Spirito di Fortezza. Non è evidentemente uno spirito “bicipitoso” e super-palestrato. Si tratta qui di forza d’animo, di cui si è più o meno dotati, per affrontare le avversità della vita. Estremizzando possiamo dire che è lo Spirito che abilita al martirio, ove le circostanze lo richiedano. Se lo Spirito Santo ci potenzia in questa direzione, quantunque non abbiamo in previsione il martirio (per adesso …), lo accettiamo ben volentieri.
Spirito di Scienza. E’ lo Spirito che ci educa a interpretare fatti e vicende umane alla luce della fede. Per usare una parola un po’ difficile, diremmo che è l’ermeneutica (= interpretazione) cristiana della storia umana, oggi più che mai barbara e caotica.
Spirto di Pietà. Non è capacità di provare compassione, per quanto commendevole sia questa disposizione interiore. E’ lo Spirito di preghiera, che ce la fa amare e praticare apprezzandola sinceramente. Quando diciamo «quella è una persona pia», vogliamo dire proprio questo. La pietà, detta pure devozione, è la preghiera ragionevolmente praticata, che non ha nulla a vedere con la bigotteria. L’apprezzavano anche gli antichi rimani, tanto che il loro remoto patriarca, l’eroe troiano Enea, era qualificato come pius Aeneas[7].

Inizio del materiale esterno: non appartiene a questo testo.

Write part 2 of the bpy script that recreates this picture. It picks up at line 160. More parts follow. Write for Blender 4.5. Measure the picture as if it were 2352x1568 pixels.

Spirito del Timore di Dio. La preghiera in questione ne rafforza la necessità, dicendo «riempili dello Spirito del tuo santo timore». Non è sufficiente una spruzzatina col nebulizzatore, occorre esserne pieni. Timore è diverso da terrore. Quest’ultimo si prova verso un ingiusto aggressore (= terrorista). Il timore è quel senso di soggezione che si prova dinanzi a una persona che ci ama, che vuole il nostro bene, che non è “buonista”, che è giusta, con la quale sappiamo che dovremo prima o poi fare i conti.
Fra questi sette doni pregiati quello che a parer mio oggi manca di più è il timore di Dio. Se ce ne fosse anche solo il pulviscolo non saremmo frastornati dalle scelleratezze che la cronaca impietosamente travasa ogni giorno nelle nostre orecchie. E’ lo Spirito Santo che non ce lo omaggia più, o è il destinatario che lo rispedisce al mittente come pacco postale non gradito?
Mons. Alberto Albertazzi
NOTE
[1] E’ la famosa traduzione così detta dei Settanta (LXX).
[2] Sette sono pure gli sternuti fatti da un ragazzo appena risuscitato dal profeta Eliseo (2 Re 4,35). Ma questi sono settenari di più basso profilo rispetto a quelli riportati nel testo. Lasciamo stare pure i sette nani di Biancaneve, perché i Fratelli Grimm non sono autori biblici.
[3] D’ora innanzi saranno sette con buona pace dell’originale ebraico.
[4] E’ evidente il riferimento al battesimo, qui evocato dietro suggerimento di Gv 3,5.
[5] Lo Spirito Santo prende le nostre difese contro Satana, (in ebraico significa “accusatore”), che si trova in questo ruolo in Apocalisse 12,10.
[6] Manzoni dice «Bella, immortal! benefica \ fede ai trionfi avvezza! » (Il cinque maggio, 97-98).